God warned us about these three because he knows they can be the undoing of any believer. Including Christian leaders. Maybe especially Christian leaders.

I’ve seen so many leaders fall in the last five or six years. I understand how it can happen. The leader gets so wrapped up in the work of ministry, he forgets what and who the ministry is for. I know from my own experience how easy it is to read Scripture—even to teach and preach Scripture—but not to engage with it personally.

I’ve seen this happen with volunteer leaders in the local church. Here’s a guy who was positive and engaged, and now he has become critical and hostile and maybe absent. Like Adam and Eve in the garden, he’s trying to hide from God and deny his sin.

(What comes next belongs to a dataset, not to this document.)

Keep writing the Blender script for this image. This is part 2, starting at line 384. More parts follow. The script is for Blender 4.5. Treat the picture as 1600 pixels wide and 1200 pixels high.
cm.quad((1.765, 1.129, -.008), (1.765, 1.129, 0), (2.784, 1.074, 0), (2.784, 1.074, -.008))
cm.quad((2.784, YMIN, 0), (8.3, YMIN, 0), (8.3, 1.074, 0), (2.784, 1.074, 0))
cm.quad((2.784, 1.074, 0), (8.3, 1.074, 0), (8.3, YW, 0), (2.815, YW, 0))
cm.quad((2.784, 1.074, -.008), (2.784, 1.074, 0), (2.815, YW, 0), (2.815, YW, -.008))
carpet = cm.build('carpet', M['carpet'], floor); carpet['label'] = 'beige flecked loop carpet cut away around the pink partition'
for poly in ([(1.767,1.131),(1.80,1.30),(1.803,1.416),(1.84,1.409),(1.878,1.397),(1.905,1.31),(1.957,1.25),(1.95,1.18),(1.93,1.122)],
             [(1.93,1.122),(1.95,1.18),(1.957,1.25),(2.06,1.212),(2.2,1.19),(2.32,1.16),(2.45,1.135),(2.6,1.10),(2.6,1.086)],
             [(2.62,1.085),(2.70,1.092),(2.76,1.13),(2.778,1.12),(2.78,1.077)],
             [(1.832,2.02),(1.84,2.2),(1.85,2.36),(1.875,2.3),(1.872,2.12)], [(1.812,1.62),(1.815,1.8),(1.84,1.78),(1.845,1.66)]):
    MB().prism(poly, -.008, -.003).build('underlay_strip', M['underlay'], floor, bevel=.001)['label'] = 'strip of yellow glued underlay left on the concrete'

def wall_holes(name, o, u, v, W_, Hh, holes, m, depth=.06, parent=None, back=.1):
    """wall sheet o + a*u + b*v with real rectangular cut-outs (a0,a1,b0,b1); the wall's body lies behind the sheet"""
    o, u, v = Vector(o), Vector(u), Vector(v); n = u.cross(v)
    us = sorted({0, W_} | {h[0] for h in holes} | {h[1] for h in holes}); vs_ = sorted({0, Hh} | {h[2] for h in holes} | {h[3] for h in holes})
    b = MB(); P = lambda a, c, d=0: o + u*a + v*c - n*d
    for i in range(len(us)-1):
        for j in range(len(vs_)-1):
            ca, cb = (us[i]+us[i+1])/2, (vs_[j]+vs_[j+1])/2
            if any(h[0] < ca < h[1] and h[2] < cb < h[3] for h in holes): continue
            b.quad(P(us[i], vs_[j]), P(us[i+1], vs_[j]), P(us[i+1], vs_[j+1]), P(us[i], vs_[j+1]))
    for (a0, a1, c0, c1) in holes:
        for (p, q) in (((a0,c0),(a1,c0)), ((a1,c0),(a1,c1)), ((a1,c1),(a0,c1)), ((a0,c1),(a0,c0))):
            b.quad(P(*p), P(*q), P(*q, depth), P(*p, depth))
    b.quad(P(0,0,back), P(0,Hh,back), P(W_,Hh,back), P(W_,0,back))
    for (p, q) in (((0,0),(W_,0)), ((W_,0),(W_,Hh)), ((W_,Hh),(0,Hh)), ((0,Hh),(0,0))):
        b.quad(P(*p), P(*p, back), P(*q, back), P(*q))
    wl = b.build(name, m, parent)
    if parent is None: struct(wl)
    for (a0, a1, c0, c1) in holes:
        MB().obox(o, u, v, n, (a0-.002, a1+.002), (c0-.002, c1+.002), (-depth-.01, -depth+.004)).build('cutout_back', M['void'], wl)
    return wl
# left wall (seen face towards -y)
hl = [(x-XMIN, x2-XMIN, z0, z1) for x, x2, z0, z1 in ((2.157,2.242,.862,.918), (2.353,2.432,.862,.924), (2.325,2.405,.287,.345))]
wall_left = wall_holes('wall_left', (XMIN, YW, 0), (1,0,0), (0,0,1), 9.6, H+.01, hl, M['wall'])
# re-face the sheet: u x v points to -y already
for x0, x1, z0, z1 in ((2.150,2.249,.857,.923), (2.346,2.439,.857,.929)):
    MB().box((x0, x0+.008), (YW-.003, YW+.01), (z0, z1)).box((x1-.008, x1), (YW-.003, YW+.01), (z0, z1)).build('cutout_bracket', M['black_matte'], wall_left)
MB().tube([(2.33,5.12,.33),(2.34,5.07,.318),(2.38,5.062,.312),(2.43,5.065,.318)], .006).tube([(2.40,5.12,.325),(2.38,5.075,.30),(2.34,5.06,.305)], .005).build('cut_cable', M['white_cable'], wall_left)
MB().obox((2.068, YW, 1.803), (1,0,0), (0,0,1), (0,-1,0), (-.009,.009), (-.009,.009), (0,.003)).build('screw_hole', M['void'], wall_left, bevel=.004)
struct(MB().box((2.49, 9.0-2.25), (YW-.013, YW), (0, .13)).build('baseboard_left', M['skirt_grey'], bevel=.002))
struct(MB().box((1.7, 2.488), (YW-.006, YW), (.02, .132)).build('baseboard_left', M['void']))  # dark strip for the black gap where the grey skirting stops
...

We all come up with excuses. We try to blame others for our choices or call our sin something else. But Mark Moore, in his Core 52 Bible survey, calls sin mutiny.

Maybe the defense against falling to sin is calling it what it is. It’s not just a bad choice. It’s not just a little slip. It’s not just me being me.

Sin is a repudiation of God’s right to set the standards and make the rules for my life. It’s mutiny.

God will forgive it. He forgave Adam and Eve. But they had to bear the awful consequences for their failure while they remained on earth. The same always happens to us. And that’s what I’m remembering again as I consider the temptations that could have undone Billy Graham if he had let them, temptations to a mutiny that confronts me—and every Christian leader—every week.